The SUS mean score is 72.2 for GridAttackAnalyzer. These mean scores can be considered as good ($\overline{SUS}>72$) for the framework. The standard deviation is 10.2 for GridAttackAnalyzer. Furthermore, the minimum scores are above 60, which is acceptable. Comparing these usability values, we can see that the users had satisfying experiences with the framework’s usability, generally speaking. Although almost all the participants agreed that most researchers would learn to use GridAttackAnalyzer very quickly, two out of ten found GridAttackAnalyzer unnecessarily complex. Therefore, we should consider this aspect carefully for future development.

6. Conclusions

In this paper, we introduced GridAttackAnalyzer, a framework for cyber attack analysis on smart grids. Its user-friendly GUI was developed by using the Python Tkinter library. A case study using the PNNL taxonomy feeders R4-12.47-2 and smart grid network model with gateways was conducted to validate the utilized framework, thus demonstrating the range of potential applications of the framework. In addition, the functionality and user evaluations of GridAttackAnalyzer were carried out, with our results showing that users have a satisfying experience regarding the usability of GridAttackAnalyzer.

The architecture of GridAttackAnalyzer—Cyber Attack Analysis for Smart Grids is designed based on the general smart grid cybersecurity training’s analytical modeling approach. GridAttackAnalyzer takes the combination of the smart grid model, security settings, and database as the input to prepare the analysis session’s environment and calculates the security metrics via the employment of the preprocessing components to enable the analysis of various attack types. GridAttackAnalyzer is enhanced by recording all possible attack paths and computing the values of selected security metrics throughout the vulnerability analysis process. Furthermore, the attack graph can be generated automatically to capture attack paths.

The main contribution of our study is a framework that can effectively support realistic cybersecurity experimentation for the smart grid, with a focus on attack analysis. This framework was implemented in the form of GridAttackAnalyzer. Scientists can use the framework to estimate the effects of various attack types, as well as build and test early detection methods and mitigation strategies for anomalies even before they are implemented. The tool can be used for training on smart grid security and how vulnerabilities in IoT devices can affect smart grid security. It is also possible to use the framework for smart grid technology deployment, for example, to identify the communication needs for efficient device operation.
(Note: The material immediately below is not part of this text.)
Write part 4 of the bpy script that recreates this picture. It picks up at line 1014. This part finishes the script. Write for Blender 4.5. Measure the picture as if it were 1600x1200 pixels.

In addition, the system can be used for the cybersecurity training of IT experts and cybersecurity professionals. For instance, on the basis of the evaluation of various security metrics, IT professionals and cybersecurity experts can identify all possible pathways of attack. The most vulnerable devices in the paths to be protected can be identified in advance to prevent the most severe consequence. Besides, it is possible to compare the efficiency of particular device-level techniques deployed for various devices. The efficiency of the security strategies of the smart grid system can be calculated at the network level. Our work can also assist infrastructure designers in estimating the damage cost of the smart grid attack.

The source code of GridAttackAnalyzer was published and freely available for download via our GitHub page [43]. For future work, we intend to extend GriAttackAnalyzer to integrate more network models and power grid test feeders. For example, there are various other test feeders, such as EPRI Representative Feeders [44], PG&E Prototypical Feeders, Benchmark Models for Low-Voltage Distribution Feeders [45], Agent-Based Distribution Test Feeder with Smart Grid Functionality [46], and Test Feeder for DG Protection Analysis [47]. Additionally, we will undertake additional case studies utilizing a variety of smart grid attack types and CVEs to validate our extended framework. We also hope to gain more user feedback as we deploy this tool and invite a wider range of users.